— Begin —

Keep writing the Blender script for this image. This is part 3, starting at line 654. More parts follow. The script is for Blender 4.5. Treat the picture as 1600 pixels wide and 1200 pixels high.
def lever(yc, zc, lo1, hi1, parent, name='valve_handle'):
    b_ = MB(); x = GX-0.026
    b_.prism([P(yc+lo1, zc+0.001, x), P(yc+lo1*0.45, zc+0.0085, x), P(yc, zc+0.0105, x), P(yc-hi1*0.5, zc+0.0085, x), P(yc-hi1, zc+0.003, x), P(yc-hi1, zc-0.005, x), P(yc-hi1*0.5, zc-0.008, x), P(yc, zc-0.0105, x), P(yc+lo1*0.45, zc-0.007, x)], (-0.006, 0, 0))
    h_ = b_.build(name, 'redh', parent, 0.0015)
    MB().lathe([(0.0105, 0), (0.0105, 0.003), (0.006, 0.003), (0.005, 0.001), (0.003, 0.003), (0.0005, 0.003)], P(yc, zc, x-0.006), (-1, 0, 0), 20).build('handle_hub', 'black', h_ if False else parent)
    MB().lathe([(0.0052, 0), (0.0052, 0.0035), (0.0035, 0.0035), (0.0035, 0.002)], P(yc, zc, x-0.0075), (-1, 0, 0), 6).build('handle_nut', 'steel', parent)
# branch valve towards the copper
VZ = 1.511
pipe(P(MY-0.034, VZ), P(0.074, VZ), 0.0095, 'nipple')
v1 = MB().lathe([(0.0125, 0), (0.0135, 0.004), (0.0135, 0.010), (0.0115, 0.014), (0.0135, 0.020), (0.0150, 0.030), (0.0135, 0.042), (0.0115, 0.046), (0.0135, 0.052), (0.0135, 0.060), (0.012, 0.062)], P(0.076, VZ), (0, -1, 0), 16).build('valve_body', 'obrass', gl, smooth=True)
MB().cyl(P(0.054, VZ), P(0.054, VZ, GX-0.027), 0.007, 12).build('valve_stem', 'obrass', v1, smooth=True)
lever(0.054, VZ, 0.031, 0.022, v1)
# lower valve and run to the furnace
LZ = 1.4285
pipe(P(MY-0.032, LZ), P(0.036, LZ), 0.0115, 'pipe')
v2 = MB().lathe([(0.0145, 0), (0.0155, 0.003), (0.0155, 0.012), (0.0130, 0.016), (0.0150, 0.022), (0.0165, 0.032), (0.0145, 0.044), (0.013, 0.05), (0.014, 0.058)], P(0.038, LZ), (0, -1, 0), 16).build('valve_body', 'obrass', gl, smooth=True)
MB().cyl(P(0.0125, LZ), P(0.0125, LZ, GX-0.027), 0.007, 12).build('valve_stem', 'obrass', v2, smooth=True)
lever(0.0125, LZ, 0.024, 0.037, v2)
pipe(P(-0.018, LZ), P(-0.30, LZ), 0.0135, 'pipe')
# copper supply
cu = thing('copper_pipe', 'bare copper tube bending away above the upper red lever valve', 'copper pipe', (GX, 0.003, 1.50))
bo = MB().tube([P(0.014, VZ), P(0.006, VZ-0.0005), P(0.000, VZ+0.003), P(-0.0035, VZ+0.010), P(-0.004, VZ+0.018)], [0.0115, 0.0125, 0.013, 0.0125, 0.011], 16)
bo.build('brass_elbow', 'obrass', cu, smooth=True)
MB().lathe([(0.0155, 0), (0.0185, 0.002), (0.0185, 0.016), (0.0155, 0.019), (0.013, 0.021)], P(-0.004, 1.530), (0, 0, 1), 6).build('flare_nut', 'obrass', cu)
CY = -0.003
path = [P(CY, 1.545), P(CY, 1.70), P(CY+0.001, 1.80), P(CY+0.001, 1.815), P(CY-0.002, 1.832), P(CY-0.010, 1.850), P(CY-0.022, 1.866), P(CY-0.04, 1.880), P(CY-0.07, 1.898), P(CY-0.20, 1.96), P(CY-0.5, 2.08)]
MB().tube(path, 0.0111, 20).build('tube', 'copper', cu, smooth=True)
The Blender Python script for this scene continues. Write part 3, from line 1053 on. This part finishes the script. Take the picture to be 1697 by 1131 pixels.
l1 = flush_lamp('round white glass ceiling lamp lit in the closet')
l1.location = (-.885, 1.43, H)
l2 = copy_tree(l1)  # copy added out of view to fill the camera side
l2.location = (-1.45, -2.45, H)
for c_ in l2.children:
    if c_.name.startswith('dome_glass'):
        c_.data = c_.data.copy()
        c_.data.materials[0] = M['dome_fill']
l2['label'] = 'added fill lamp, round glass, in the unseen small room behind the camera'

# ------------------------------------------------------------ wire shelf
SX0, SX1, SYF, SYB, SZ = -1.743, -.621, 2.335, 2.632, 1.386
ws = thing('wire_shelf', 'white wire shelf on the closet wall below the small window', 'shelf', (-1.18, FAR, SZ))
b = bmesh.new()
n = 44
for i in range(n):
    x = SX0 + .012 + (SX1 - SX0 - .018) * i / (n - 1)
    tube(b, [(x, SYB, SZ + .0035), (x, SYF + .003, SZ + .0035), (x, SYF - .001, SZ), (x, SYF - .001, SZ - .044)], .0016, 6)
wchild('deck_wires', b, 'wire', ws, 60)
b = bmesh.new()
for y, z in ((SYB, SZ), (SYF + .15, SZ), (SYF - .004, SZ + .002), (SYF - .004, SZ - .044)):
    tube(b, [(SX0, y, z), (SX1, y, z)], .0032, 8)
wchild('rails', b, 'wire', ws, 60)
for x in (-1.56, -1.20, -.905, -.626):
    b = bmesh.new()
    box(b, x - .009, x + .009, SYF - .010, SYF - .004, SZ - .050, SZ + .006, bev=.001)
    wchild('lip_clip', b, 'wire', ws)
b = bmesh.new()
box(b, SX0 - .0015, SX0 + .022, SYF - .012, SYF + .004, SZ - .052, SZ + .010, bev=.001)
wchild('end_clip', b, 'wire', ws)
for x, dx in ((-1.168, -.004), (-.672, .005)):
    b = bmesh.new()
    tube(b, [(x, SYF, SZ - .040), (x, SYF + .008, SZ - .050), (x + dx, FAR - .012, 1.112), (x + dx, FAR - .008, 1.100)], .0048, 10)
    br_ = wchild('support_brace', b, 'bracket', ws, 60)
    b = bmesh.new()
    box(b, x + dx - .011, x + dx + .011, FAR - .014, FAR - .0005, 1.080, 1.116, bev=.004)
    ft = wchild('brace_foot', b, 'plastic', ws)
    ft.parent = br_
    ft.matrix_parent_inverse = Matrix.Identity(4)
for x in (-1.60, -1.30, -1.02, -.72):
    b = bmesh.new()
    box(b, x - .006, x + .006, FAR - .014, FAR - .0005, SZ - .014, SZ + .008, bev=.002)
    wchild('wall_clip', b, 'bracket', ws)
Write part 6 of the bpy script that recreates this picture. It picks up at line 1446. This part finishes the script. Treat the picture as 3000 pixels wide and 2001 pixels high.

— End —

GIVEN TASK:
Please reproduce every line of the material word for word.

TASK OUTPUT:
Keep writing the Blender script for this image. This is part 3, starting at line 654. More parts follow. The script is for Blender 4.5. Treat the picture as 1600 pixels wide and 1200 pixels high.
def lever(yc, zc, lo1, hi1, parent, name='valve_handle'):
    b_ = MB(); x = GX-0.026
    b_.prism([P(yc+lo1, zc+0.001, x), P(yc+lo1*0.45, zc+0.0085, x), P(yc, zc+0.0105, x), P(yc-hi1*0.5, zc+0.0085, x), P(yc-hi1, zc+0.003, x), P(yc-hi1, zc-0.005, x), P(yc-hi1*0.5, zc-0.008, x), P(yc, zc-0.0105, x), P(yc+lo1*0.45, zc-0.007, x)], (-0.006, 0, 0))
    h_ = b_.build(name, 'redh', parent, 0.0015)
    MB().lathe([(0.0105, 0), (0.0105, 0.003), (0.006, 0.003), (0.005, 0.001), (0.003, 0.003), (0.0005, 0.003)], P(yc, zc, x-0.006), (-1, 0, 0), 20).build('handle_hub', 'black', h_ if False else parent)
    MB().lathe([(0.0052, 0), (0.0052, 0.0035), (0.0035, 0.0035), (0.0035, 0.002)], P(yc, zc, x-0.0075), (-1, 0, 0), 6).build('handle_nut', 'steel', parent)
# branch valve towards the copper
VZ = 1.511
pipe(P(MY-0.034, VZ), P(0.074, VZ), 0.0095, 'nipple')
v1 = MB().lathe([(0.0125, 0), (0.0135, 0.004), (0.0135, 0.010), (0.0115, 0.014), (0.0135, 0.020), (0.0150, 0.030), (0.0135, 0.042), (0.0115, 0.046), (0.0135, 0.052), (0.0135, 0.060), (0.012, 0.062)], P(0.076, VZ), (0, -1, 0), 16).build('valve_body', 'obrass', gl, smooth=True)
MB().cyl(P(0.054, VZ), P(0.054, VZ, GX-0.027), 0.007, 12).build('valve_stem', 'obrass', v1, smooth=True)
lever(0.054, VZ, 0.031, 0.022, v1)
# lower valve and run to the furnace
LZ = 1.4285
pipe(P(MY-0.032, LZ), P(0.036, LZ), 0.0115, 'pipe')
v2 = MB().lathe([(0.0145, 0), (0.0155, 0.003), (0.0155, 0.012), (0.0130, 0.016), (0.0150, 0.022), (0.0165, 0.032), (0.0145, 0.044), (0.013, 0.05), (0.014, 0.058)], P(0.038, LZ), (0, -1, 0), 16).build('valve_body', 'obrass', gl, smooth=True)
MB().cyl(P(0.0125, LZ), P(0.0125, LZ, GX-0.027), 0.007, 12).build('valve_stem', 'obrass', v2, smooth=True)
lever(0.0125, LZ, 0.024, 0.037, v2)
pipe(P(-0.018, LZ), P(-0.30, LZ), 0.0135, 'pipe')
# copper supply
cu = thing('copper_pipe', 'bare copper tube bending away above the upper red lever valve', 'copper pipe', (GX, 0.003, 1.50))
bo = MB().tube([P(0.014, VZ), P(0.006, VZ-0.0005), P(0.000, VZ+0.003), P(-0.0035, VZ+0.010), P(-0.004, VZ+0.018)], [0.0115, 0.0125, 0.013, 0.0125, 0.011], 16)
bo.build('brass_elbow', 'obrass', cu, smooth=True)
MB().lathe([(0.0155, 0), (0.0185, 0.002), (0.0185, 0.016), (0.0155, 0.019), (0.013, 0.021)], P(-0.004, 1.530), (0, 0, 1), 6).build('flare_nut', 'obrass', cu)
CY = -0.003
path = [P(CY, 1.545), P(CY, 1.70), P(CY+0.001, 1.80), P(CY+0.001, 1.815), P(CY-0.002, 1.832), P(CY-0.010, 1.850), P(CY-0.022, 1.866), P(CY-0.04, 1.880), P(CY-0.07, 1.898), P(CY-0.20, 1.96), P(CY-0.5, 2.08)]
MB().tube(path, 0.0111, 20).build('tube', 'copper', cu, smooth=True)
The Blender Python script for this scene continues. Write part 3, from line 1053 on. This part finishes the script. Take the picture to be 1697 by 1131 pixels.
l1 = flush_lamp('round white glass ceiling lamp lit in the closet')
l1.location = (-.885, 1.43, H)
l2 = copy_tree(l1)  # copy added out of view to fill the camera side
l2.location = (-1.45, -2.45, H)
for c_ in l2.children:
    if c_.name.startswith('dome_glass'):
        c_.data = c_.data.copy()
        c_.data.materials[0] = M['dome_fill']
l2['label'] = 'added fill lamp, round glass, in the unseen small room behind the camera'

# ------------------------------------------------------------ wire shelf
SX0, SX1, SYF, SYB, SZ = -1.743, -.621, 2.335, 2.632, 1.386
ws = thing('wire_shelf', 'white wire shelf on the closet wall below the small window', 'shelf', (-1.18, FAR, SZ))
b = bmesh.new()
n = 44
for i in range(n):
    x = SX0 + .012 + (SX1 - SX0 - .018) * i / (n - 1)
    tube(b, [(x, SYB, SZ + .0035), (x, SYF + .003, SZ + .0035), (x, SYF - .001, SZ), (x, SYF - .001, SZ - .044)], .0016, 6)
wchild('deck_wires', b, 'wire', ws, 60)
b = bmesh.new()
for y, z in ((SYB, SZ), (SYF + .15, SZ), (SYF - .004, SZ + .002), (SYF - .004, SZ - .044)):
    tube(b, [(SX0, y, z), (SX1, y, z)], .0032, 8)
wchild('rails', b, 'wire', ws, 60)
for x in (-1.56, -1.20, -.905, -.626):
    b = bmesh.new()
    box(b, x - .009, x + .009, SYF - .010, SYF - .004, SZ - .050, SZ + .006, bev=.001)
    wchild('lip_clip', b, 'wire', ws)
b = bmesh.new()
box(b, SX0 - .0015, SX0 + .022, SYF - .012, SYF + .004, SZ - .052, SZ + .010, bev=.001)
wchild('end_clip', b, 'wire', ws)
for x, dx in ((-1.168, -.004), (-.672, .005)):
    b = bmesh.new()
    tube(b, [(x, SYF, SZ - .040), (x, SYF + .008, SZ - .050), (x + dx, FAR - .012, 1.112), (x + dx, FAR - .008, 1.100)], .0048, 10)
    br_ = wchild('support_brace', b, 'bracket', ws, 60)
    b = bmesh.new()
    box(b, x + dx - .011, x + dx + .011, FAR - .014, FAR - .0005, 1.080, 1.116, bev=.004)
    ft = wchild('brace_foot', b, 'plastic', ws)
    ft.parent = br_
    ft.matrix_parent_inverse = Matrix.Identity(4)
for x in (-1.60, -1.30, -1.02, -.72):
    b = bmesh.new()
    box(b, x - .006, x + .006, FAR - .014, FAR - .0005, SZ - .014, SZ + .008, bev=.002)
    wchild('wall_clip', b, 'bracket', ws)
Write part 6 of the bpy script that recreates this picture. It picks up at line 1446. This part finishes the script. Treat the picture as 3000 pixels wide and 2001 pixels high.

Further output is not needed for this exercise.